If you look to Native American reservations, where often the only decent job can only be found in a casino, you'll see what I'm talking about. Often, the gambling addiction takes over, often alongside alcohol or drug addiction, robbing the entire community of any economic stability, pride, or escape from extreme poverty. Thanks for shedding a light on this for those that might not be aware!
July 09, 2011
Your approach to poker sounds very sensible to me. I find that the more you poke into the subject of gambling the more disturbing it is. I think younger people are especially vulnerable these days as poker has been glamorized on TV and the opportunity to gamble on the internet Has to be irresistable to many of them. You might recall that some time ago I did a review on Lotteries.
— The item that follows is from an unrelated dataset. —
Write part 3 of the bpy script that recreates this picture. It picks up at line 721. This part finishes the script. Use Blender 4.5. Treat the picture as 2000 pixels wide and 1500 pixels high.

Since you have experience working in the gaming industry you might want to do a review of gambling in general or casino gambling in particular. I think you have a lot to say on the subject that many people need to hear.
July 09, 2011
I think you're right..I'm going to have to add that to my list of to write reviews. I think that you're right about Internet gambling, my brother became one of its biggest followers until finally he saw that it wasn't giving him anything worthy of all the money he was pouring into it.